Questo saggio mi pare che possa inaugurare un filone in cui, rispetto a un’idea di una filosofia “pop” che si applichi indiscriminatamente, si ritorna al rigore della critica applicata anche ad una interdisciplinarietà radicale che include, lo cito ancora una volta, Breaking Bad, capolavoro dell’arte delle serie TV e il suo spin-off Better Call Saul.
MF: Credo che una delle lezioni migliori che viene dagli studi culturali è aver decostruito una gerarchia troppo rigida fra alto e basso; questo non significa affatto rinunciare alla dimensione estetica, alla valutazione critica e alla ricerca della qualità. Breaking Bad e Better Call Saul sono due capolavori assoluti, e chi vuole lavorare sull’immaginario contemporaneo, o solo dialogare con la cultura contemporanea, non può ignorare le serie TV. Ovviamente la nostra è una scelta necessariamente parziale di alcuni casi significativi delle varie arti, ma nella cultura pop (ad esempio nelle canzoni, nei videogiochi) il materiale è veramente imponente.

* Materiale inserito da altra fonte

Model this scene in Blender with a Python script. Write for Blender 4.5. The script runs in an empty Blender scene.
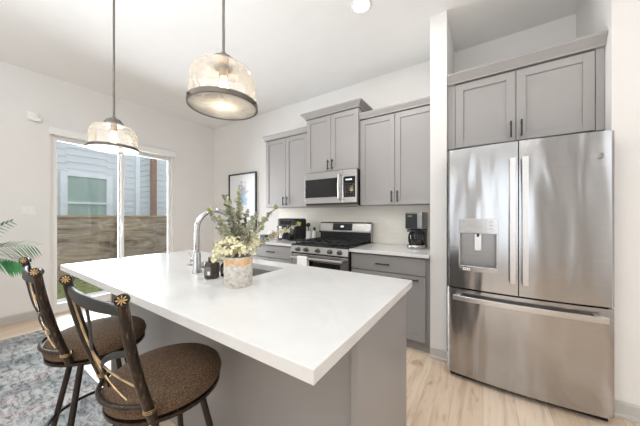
import bpy, bmesh, math, random
from mathutils import Vector, Matrix
random.seed(7)
PI = math.pi
sc = bpy.context.scene
C = sc.collection

# ------------------------------------------------------------------ camera
CAM_H, YAW, F = 1.26, math.radians(33.3), 248.0
cd = bpy.data.cameras.new('camera')
cam = bpy.data.objects.new('camera', cd); C.objects.link(cam)
cam.location = (0, 0, CAM_H); cam.rotation_euler = (PI/2, 0, YAW)
cd.sensor_width = 36.0; cd.lens = F/640*36.0
cd.shift_y = 3/640; cd.clip_start = 0.02
sc.camera = cam

# ------------------------------------------------------------------ world, lights, exposure
w = bpy.data.worlds.new('sky'); sc.world = w; w.use_nodes = True
bg = w.node_tree.nodes['Background']
bg.inputs[0].default_value = (0.90, 0.95, 1.0, 1); bg.inputs[1].default_value = 1.15
sc.view_settings.view_transform = 'Standard'
sc.view_settings.look = 'None'
sc.view_settings.gamma = 1.0
sc.view_settings.exposure = 0.0
sc.cycles.max_bounces = 10; sc.cycles.diffuse_bounces = 5; sc.cycles.glossy_bounces = 4
sc.cycles.transmission_bounces = 8; sc.cycles.transparent_max_bounces = 12
sc.cycles.sample_clamp_indirect = 6.0
sc.cycles.caustics_reflective = False; sc.cycles.caustics_refractive = False

def area(name, loc, rot, sx, sy, power, col=(1, 1, 1), shape='RECTANGLE', spread=180):
    l = bpy.data.lights.new(name, 'AREA'); l.shape = shape; l.size = sx
    if shape in ('RECTANGLE', 'ELLIPSE'): l.size_y = sy
    l.energy = power; l.color = col; l.spread = math.radians(spread)
    o = bpy.data.objects.new(name, l); C.objects.link(o); o.location = loc; o.rotation_euler = rot
    return o
# daylight at the rear windows (behind the camera) and outside the sliding door
area('rear_window_daylight', (-3.0, -3.35, 1.45), (PI/2, 0, 0), 1.7, 2.1, 19, (0.90, 0.95, 1.0))
area('rear_window_daylight', (0.2, -3.35, 1.45), (PI/2, 0, 0), 1.7, 2.1, 19, (0.90, 0.95, 1.0))
area('side_fill', (2.5, 0.7, 1.6), (0, PI/2, 0), 1.9, 1.9, 18, (0.90, 0.95, 1.0))  # added fill before the windowless side wall, brightens the island end panel
area('patio_daylight', (-4.95, 1.5, 1.2), (0, -PI/2, 0), 2.2, 1.35, 140, (0.90, 0.95, 1.0))
area('ceiling_bounce_fill', (-1.05, -1.0, 2.0), (PI, 0, 0), 3.0, 2.2, 97, (0.88, 0.945, 1.0))  # added fill behind the camera, aimed up to brighten the ceiling
CANS = [(-0.86, 1.94), (-3.3, -0.9), (-0.86, -0.9), (-2.6, -0.9), (0.9, -0.9), (0.9, 0.9), (-2.6, -2.4), (0.9, -2.4)]
for cx, cy in CANS:
    area('can_lamp', (cx, cy, 3.02), (0, 0, 0), 0.13, 0.13, 11 if cy > 1.5 else 4.5, (1.0, 0.97, 0.93), 'DISK')

# ------------------------------------------------------------------ material helpers
def new_mat(name):
    m = bpy.data.materials.new(name); m.use_nodes = True
    return m, m.node_tree.nodes, m.node_tree.links, m.node_tree.nodes['Principled BSDF']
def N(nodes, t, **kw):
    n = nodes.new(t)
    for k, v in kw.items(): setattr(n, k, v)
    return n
def coords(nodes, links, scale=(1, 1, 1), rot=(0, 0, 0), kind='Object'):
    tc = N(nodes, 'ShaderNodeTexCoord'); mp = N(nodes, 'ShaderNodeMapping')
    mp.inputs['Scale'].default_value = scale; mp.inputs['Rotation'].default_value = rot
    links.new(tc.outputs[kind], mp.inputs[0]); return mp.outputs[0]
def noise(nodes, links, vec, scale, detail=3, rough=0.5, dist=0.0):
    n = N(nodes, 'ShaderNodeTexNoise')
    n.inputs['Scale'].default_value = scale; n.inputs['Detail'].default_value = detail
    n.inputs['Roughness'].default_value = rough; n.inputs['Distortion'].default_value = dist
    links.new(vec, n.inputs['Vector']); return n.outputs[0]
def ramp(nodes, links, fac, stops):
    r = N(nodes, 'ShaderNodeValToRGB')
    e = r.color_ramp.elements
    e[0].position, e[0].color = stops[0][0], (*stops[0][1], 1)
    e[1].position, e[1].color = stops[-1][0], (*stops[-1][1], 1)
    for p, c in stops[1:-1]:
        k = e.new(p); k.color = (*c, 1)
    links.new(fac, r.inputs[0]); return r.outputs[0]
def mixc(nodes, links, fac, a, b, mode='MIX'):
    m = N(nodes, 'ShaderNodeMix', data_type='RGBA', blend_type=mode)
    for s, v in ((m.inputs['Factor'], fac), (m.inputs['A'], a), (m.inputs['B'], b)):
        if isinstance(v, (int, float)): s.default_value = v
        elif isinstance(v, tuple): s.default_value = (*v, 1) if len(v) == 3 else v
        else: links.new(v, s)
    return m.outputs['Result']
def bump(nodes, links, b, h, strength=0.2, dist=0.01):
    n = N(nodes, 'ShaderNodeBump'); n.inputs['Strength'].default_value = strength
    n.inputs['Distance'].default_value = dist
    links.new(h, n.inputs['Height']); links.new(n.outputs[0], b.inputs['Normal']); return n
def mathn(nodes, links, op, a, b=0.0):
    m = N(nodes, 'ShaderNodeMath', operation=op)
    for i, v in enumerate((a, b)):
        if isinstance(v, (int, float)): m.inputs[i].default_value = v
        else: links.new(v, m.inputs[i])
    return m.outputs[0]

def pbr(name, col, rough=0.5, metal=0.0, var=0.04, vs=6.0, bmp=0.0, bs=200.0, coat=0.0, stretch=(1, 1, 1)):
    m, n, l, b = new_mat(name)
    v = coords(n, l, stretch)
    f = noise(n, l, v, vs, 3)
    lo = tuple(c*(1-var) for c in col); hi = tuple(min(1, c*(1+var)) for c in col)
    l.new(ramp(n, l, f, [(0.3, lo), (0.7, hi)]), b.inputs['Base Color'])
    b.inputs['Roughness'].default_value = rough; b.inputs['Metallic'].default_value = metal
    b.inputs['Coat Weight'].default_value = coat
    if bmp: bump(n, l, b, noise(n, l, v, bs, 2), bmp, 0.003)
    return m
def emis(name, col, s):
    m, n, l, b = new_mat(name)
    b.inputs['Base Color'].default_value = (*col, 1)
    b.inputs['Emission Color'].default_value = (*col, 1); b.inputs['Emission Strength'].default_value = s
    return m
def glassy(name, tint=(1, 1, 1), refl=0.12, rough=0.0, milk=0.0):
    # thin sheet: mostly see-through with a mirror share and an optional frosted share
    m, n, l, b = new_mat(name)
    n.remove(b); out = n['Material Output']
    tr = N(n, 'ShaderNodeBsdfTransparent'); tr.inputs[0].default_value = (*tint, 1)
    gl = N(n, 'ShaderNodeBsdfGlossy'); gl.inputs['Roughness'].default_value = rough
    fr = N(n, 'ShaderNodeFresnel'); fr.inputs[0].default_value = 1.45
    mx = N(n, 'ShaderNodeMixShader')
    l.new(mathn(n, l, 'MULTIPLY', fr.outputs[0], refl/0.04 if refl < 0.04 else 1.0), mx.inputs[0])
    l.new(tr.outputs[0], mx.inputs[1]); l.new(gl.outputs[0], mx.inputs[2])
    last = mx.outputs[0]
    if milk:
        df = N(n, 'ShaderNodeBsdfTranslucent'); df.inputs[0].default_value = (0.95, 0.93, 0.9, 1)
        d2 = N(n, 'ShaderNodeBsdfDiffuse'); d2.inputs[0].default_value = (0.95, 0.93, 0.9, 1)
        mm = N(n, 'ShaderNodeMixShader'); l.new(df.outputs[0], mm.inputs[1]); l.new(d2.outputs[0], mm.inputs[2])
        m2 = N(n, 'ShaderNodeMixShader')
        v = coords(n, l)
        f = noise(n, l, v, 9, 3)
        l.new(mathn(n, l, 'MULTIPLY', f, 2*milk), m2.inputs[0])
        l.new(last, m2.inputs[1]); l.new(mm.outputs[0], m2.inputs[2]); last = m2.outputs[0]
    l.new(last, out.inputs[0])
    return m

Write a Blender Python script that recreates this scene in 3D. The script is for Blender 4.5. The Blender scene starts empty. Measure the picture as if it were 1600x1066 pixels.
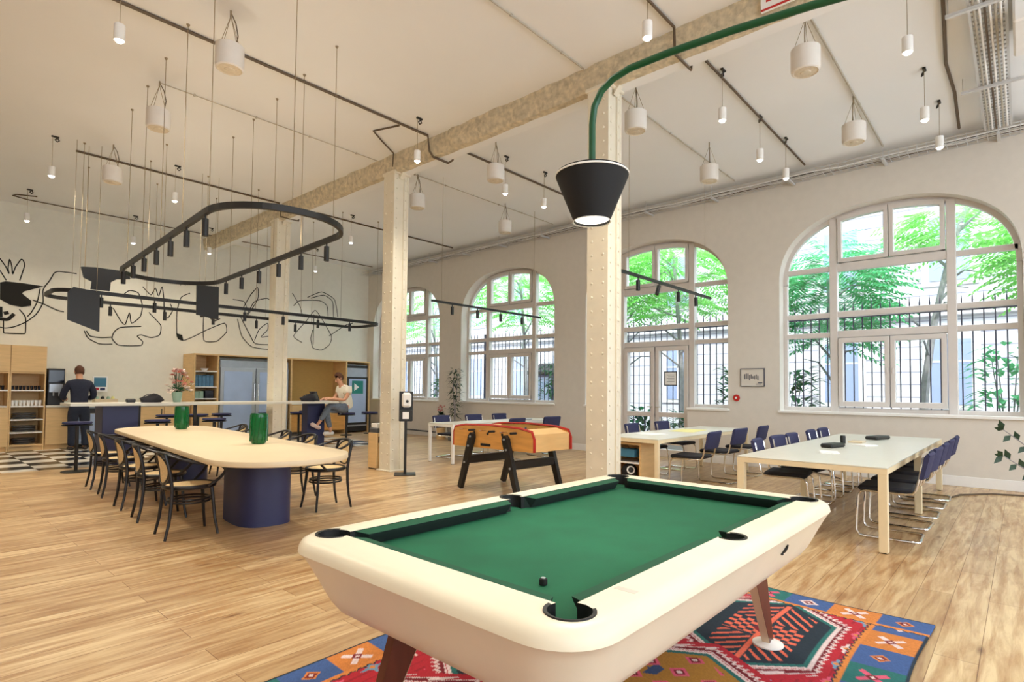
import bpy, bmesh, math, random
import numpy as np
from mathutils import Vector, Matrix, Euler
random.seed(7)
PI=math.pi
scene=bpy.context.scene
COL=scene.collection

# ------------------------------------------------------------------ materials
def lin(c):
    out=[]
    for v in c[:3]:
        v=v/255.0
        out.append(v/12.92 if v<=0.04045 else ((v+0.055)/1.055)**2.4)
    return (out[0],out[1],out[2],1.0)
def mat(name,c,rough=0.5,metal=0.0,var=0.0,vscale=8.0,bump=0.0,bscale=60.0,spec=0.5,trans=0.0,emit=None,estr=0.0,stretch=None,coat=0.0):
    m=bpy.data.materials.new(name); m.use_nodes=True
    nt=m.node_tree; b=nt.nodes['Principled BSDF']
    b.inputs['Base Color'].default_value=lin(c); b.inputs['Roughness'].default_value=rough
    b.inputs['Metallic'].default_value=metal; b.inputs['Specular IOR Level'].default_value=spec
    if trans: b.inputs['Transmission Weight'].default_value=trans
    if coat: b.inputs['Coat Weight'].default_value=coat
    if emit is not None:
        b.inputs['Emission Color'].default_value=lin(emit); b.inputs['Emission Strength'].default_value=estr
    tc=nt.nodes.new('ShaderNodeTexCoord'); src=tc.outputs['Object']
    if stretch:
        mp=nt.nodes.new('ShaderNodeMapping'); mp.inputs['Scale'].default_value=stretch
        nt.links.new(src,mp.inputs['Vector']); src=mp.outputs['Vector']
    n=nt.nodes.new('ShaderNodeTexNoise'); n.inputs['Scale'].default_value=vscale; n.inputs['Detail'].default_value=5
    nt.links.new(src,n.inputs['Vector'])
    mx=nt.nodes.new('ShaderNodeMixRGB'); mx.blend_type='MIX'
    v=max(var,0.02); lc=lin(c)
    mx.inputs[1].default_value=tuple(min(1,x*(1-v)) for x in lc[:3])+(1,)
    mx.inputs[2].default_value=tuple(min(1,x*(1+v)) for x in lc[:3])+(1,)
    rp=nt.nodes.new('ShaderNodeMapRange'); rp.inputs[1].default_value=0.3; rp.inputs[2].default_value=0.7
    nt.links.new(n.outputs['Fac'],rp.inputs[0]); nt.links.new(rp.outputs[0],mx.inputs[0])
    nt.links.new(mx.outputs[0],b.inputs['Base Color'])
    if bump:
        n2=nt.nodes.new('ShaderNodeTexNoise'); n2.inputs['Scale'].default_value=bscale; n2.inputs['Detail'].default_value=4
        nt.links.new(src,n2.inputs['Vector'])
        bp=nt.nodes.new('ShaderNodeBump'); bp.inputs['Strength'].default_value=bump; bp.inputs['Distance'].default_value=0.02
        nt.links.new(n2.outputs['Fac'],bp.inputs['Height']); nt.links.new(bp.outputs[0],b.inputs['Normal'])
    return m
def mat_emit(name,c,s):
    return mat(name,c,0.5,emit=c,estr=s)

M={}
def leafmat(name,c):
    m=mat(name,c,0.6,var=0.35,vscale=3); nt=m.node_tree; b=nt.nodes['Principled BSDF']; out=nt.nodes['Material Output']
    t=nt.nodes.new('ShaderNodeBsdfTranslucent'); src=b.inputs['Base Color'].links[0].from_socket; nt.links.new(src,t.inputs[0])
    mx=nt.nodes.new('ShaderNodeMixShader'); mx.inputs[0].default_value=.45
    nt.links.new(b.outputs[0],mx.inputs[1]); nt.links.new(t.outputs[0],mx.inputs[2]); nt.links.new(mx.outputs[0],out.inputs[0]); return m
M['wall']=mat('wall_paint',(216,209,198),0.85,var=0.015,bump=0.05,bscale=30)
M['muralwall']=mat('mural_wall_paint',(226,223,210),0.85,var=0.015,bump=0.05,bscale=30)
M['ceil']=mat('ceiling_paint',(237,238,238),0.9,var=0.02,vscale=0.6)
M['beam']=mat('rough_beam_plaster',(205,192,165),0.95,var=0.25,vscale=14,bump=0.9,bscale=25)
M['white']=mat('white_paint',(238,236,232),0.5)
M['frame']=mat('window_frame_paint',(212,205,199),0.45)
M['colpaint']=mat('column_paint',(226,218,198),0.5,var=0.03)
M['black']=mat('black_metal',(26,25,24),0.45)
M['blackmatte']=mat('black_matte',(22,21,22),0.8)
M['darkwood']=mat('black_bentwood',(22,20,24),0.35)
M['oak']=mat('pale_oak',(222,186,132),0.55,var=0.07,vscale=3,stretch=(1,1,8),bump=0.03)
M['tabletop']=mat('pale_table_top',(218,199,166),0.4,var=0.03,vscale=2)
M['whitetop']=mat('white_laminate',(216,214,202),0.3,var=0.02)
M['paletop_edge']=mat('maple_frame',(232,214,176),0.45,var=0.04)
M['navy']=mat('navy_panel',(44,50,90),0.45,var=0.05)
M['navyfab']=mat('navy_fabric',(48,50,86),0.85,var=0.12,vscale=40,bump=0.2,bscale=200)
M['seatblk']=mat('black_upholstery',(28,27,34),0.85,var=0.15,vscale=40)
M['chrome']=mat('chrome_tube',(225,225,225),0.12,metal=1.0)
M['steel']=mat('brushed_steel',(178,184,192),0.35,metal=0.6,var=0.05)
M['cane']=mat('woven_cane',(226,199,150),0.7,var=0.18,vscale=120,bump=0.4,bscale=220)
M['leather']=mat('cream_leather',(236,226,202),0.38,var=0.015,vscale=5,bump=0.02,bscale=300)
M['felt']=mat('green_felt',(3,92,60),0.9,var=0.10,vscale=5,bump=0.15,bscale=400)
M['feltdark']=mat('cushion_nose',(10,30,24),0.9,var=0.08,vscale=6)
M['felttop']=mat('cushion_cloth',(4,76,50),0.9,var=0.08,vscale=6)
M['pocket']=mat('black_pocket_rubber',(15,15,15),0.6)
M['walnut']=mat('walnut_leg',(98,48,28),0.4,var=0.15,vscale=4,stretch=(6,6,1))
M['walnutcap']=mat('leg_edge_trim',(225,205,170),0.4)
M['foos']=mat('foosball_oak',(214,156,82),0.5,var=0.12,vscale=3,stretch=(1,1,7))
M['foosend']=mat('foosball_pale_oak',(226,184,124),0.5,var=0.07,vscale=3,stretch=(1,1,6))
M['redtrim']=mat('red_trim',(176,34,24),0.4)
M['vase']=mat('green_glass',(8,108,52),0.08,var=0.1,trans=0.35)
M['green']=mat('green_pipe',(6,78,42),0.35)
M['leafout']=leafmat('bright_green_leaves',(150,216,120))  # bright green leaf colour, tone varied at random
M['leafout2']=leafmat('deep_green_leaves',(96,190,130))
M['leafdark']=leafmat('dark_leaves',(40,104,66))
M['leafin']=mat('houseplant_leaves',(28,58,30),0.5,var=0.2,vscale=20)
M['trunk']=mat('grey_bark',(150,146,150),0.9,var=0.2,bump=0.4)
M['stone']=mat('pale_stone_facade',(180,176,174),0.9,var=0.05,vscale=2)
M['paneout']=mat('far_window_pane',(124,134,158),0.3)
M['gravel']=mat('courtyard_ground',(150,150,150),0.95,var=0.15,vscale=4)
M['iron']=mat('fence_iron',(38,40,62),0.6)
M['skin']=mat('skin',(214,160,128),0.6)
M['hair']=mat('brown_hair',(92,56,36),0.8,var=0.2,vscale=60)
M['navycloth']=mat('navy_jumper',(38,42,60),0.9,var=0.15,vscale=30)
M['darkcloth']=mat('dark_trousers',(36,42,58),0.9,var=0.12,vscale=30)
M['whitecloth']=mat('cream_tshirt',(238,232,214),0.9,var=0.03)
M['jeans']=mat('grey_jeans',(112,124,140),0.9,var=0.15,vscale=20)
M['shoe']=mat('pink_white_trainers',(236,214,206),0.6)
M['darkshoe']=mat('dark_shoes',(40,36,36),0.6)
M['speaker']=mat('white_speaker_shell',(222,216,208),0.6)
M['grille']=mat('speaker_grille',(212,200,178),0.7,var=0.1,vscale=40)
M['lampon']=mat_emit('lit_lamp',(255,246,228),14)
M['lampglow']=mat('lit_bulb_glass',(255,250,240),0.3,emit=(255,248,235),estr=2.2)
M['cable']=mat('dark_cable',(96,80,62),0.7)
M['wire']=mat('thin_steel_wire',(140,124,98),0.6)
M['greycable']=mat('grey_cable',(176,168,152),0.7)
M['tray']=mat('zinc_tray',(206,206,206),0.5,metal=0.2)
M['paper']=mat('paper',(240,240,238),0.8)
M['greyprint']=mat('grey_print',(96,96,104),0.8)
M['blue']=mat('blue_print',(62,120,150),0.6)
M['bluebox']=mat('blue_boxes',(86,128,158),0.7,var=0.2,vscale=20)
M['greenbox']=mat('pale_green_boxes',(150,178,160),0.7)
M['teal']=mat('teal_poster',(30,128,118),0.6)
M['fridgeglass']=mat('fridge_glass',(172,192,226),0.08,var=0.08,vscale=2,spec=0.8)
M['red']=mat('red_plastic',(190,30,24),0.4)
M['pinkpetal']=mat('pink_petals',(224,150,138),0.7,var=0.15,vscale=30)
M['whitepetal']=mat('white_petals',(236,222,214),0.7)
M['redpetal']=mat('red_petals',(178,36,54),0.7)
M['yellow']=mat('pale_yellow_paper',(232,226,150),0.7)
M['screen']=mat('dark_screen',(20,24,40),0.15)
M['ink']=mat('mural_ink',(30,29,26),0.9)
M['terracotta']=mat('grey_planter',(120,116,110),0.8)
M['trayblk']=mat('dark_tray_stack',(92,94,98),0.4,metal=0.4)

def glass_mat():
    m=bpy.data.materials.new('window_glass'); m.use_nodes=True; nt=m.node_tree
    nt.nodes.remove(nt.nodes['Principled BSDF']); out=nt.nodes['Material Output']
    t=nt.nodes.new('ShaderNodeBsdfTransparent'); t.inputs[0].default_value=(0.97,0.99,1,1)
    g=nt.nodes.new('ShaderNodeBsdfGlossy'); g.inputs['Roughness'].default_value=0.02
    mx=nt.nodes.new('ShaderNodeMixShader'); mx.inputs[0].default_value=0.05
    nt.links.new(t.outputs[0],mx.inputs[1]); nt.links.new(g.outputs[0],mx.inputs[2]); nt.links.new(mx.outputs[0],out.inputs[0])
    return m
M['glass']=glass_mat()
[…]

SE: Pur nell’eclettismo metodologico e nell’interdisciplinarità più spinte e radicali, la ricerca del rigore analitico e argomentativo è stata la nostra stella polare in fase di elaborazione teorica e di scrittura. Ci interessava studiare l’empatia negativa in arti diverse e, per farlo in modo adeguato, ci siamo dovuti misurare costantemente con le specificità formali e retoriche di ciascuna espressione artistica a cui ci siamo avvicinati. È stato un lavoro lungo e complesso, che spero possa stornare il pregiudizio di impressionismo e superficialità che, purtroppo, in certi circoli accademici un po’ retrogradi talvolta ancora accompagna in Italia la ricezione di ricerche ad ampio raggio come la nostra, specie se condotte in ottica intermediale.
Per concludere, una domanda “semplice”: quali recentissimi prodotti dell’arte, della performance, del cinema, della letteratura, ecc. aggiungereste alla lista dei casi da voi selezionati, qualora doveste ampliare una parte del libro, oggi?
MF: Direi Joker.
SE: Sì, certamente Joker di Todd Phillips.